Os dois professores duvidam que os sindicatos possam unir as greves nacionalmente. Como é o caso de muitos professores da rede pública estadual, eles possuem uma segunda jornada de trabalho em uma escola municipal. Ambos relataram que, mais de uma vez, a APEOESP e o SINPEEM, o sindicato dos professores municipais, convocaram manifestações para o mesmo dia, mas em locais diferentes, forçando a separação da base. “Nunca vi nenhuma ação conjunta, muito pelo contrário. A impressão é que tanto um sindicato como o outro querem manter distância,” disse Fabiano.
Para Danilo, “Os sindicatos são feitos por homens que não tem apenas ideologias, mas aspirações e interesses. É dividir para conquistar. Enquanto os professores não entenderem que somos uma classe, nós não teremos uma unificação.”
Para os professores estaduais unificarem suas greves, precisam romper o controle dos sindicatos sobre seu movimento. Os sindicatos são contrários à ação política independente da classe trabalhadora, pois ela coloca em risco sua base material de existência. Não querem que seus fundos financeiros, que lhes garantem condições muito superiores à da classe trabalhadora, sejam comprometidos por greves e nem que a luta de classes atrapalhe suas pretensões políticas com o Estado burguês. Sob o controle dos sindicatos, os trabalhadores terão suas condições de existência, já deterioradas, negociadas para baixo.
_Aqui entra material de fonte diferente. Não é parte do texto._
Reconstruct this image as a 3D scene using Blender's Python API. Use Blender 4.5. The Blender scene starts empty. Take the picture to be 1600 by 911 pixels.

O movimento dos trabalhadores brasileiros faz parte do ressurgimento da luta de classes em nível mundial. O ano de 2019 foi marcado por greves de professores ao redor do mundo, em dezenas de países e nos cinco continentes. Em todos esses lugares, os professores estão lutando contra governos e corporações capitalistas que exigem privatização e cortes na educação e têm sido, invariavelmente, isolados e traídos pelos sindicatos. Superar esse obstáculo com novas formas de organização, dirigidas democraticamente pela base, é uma tarefa crucial para a classe trabalhadora mundial.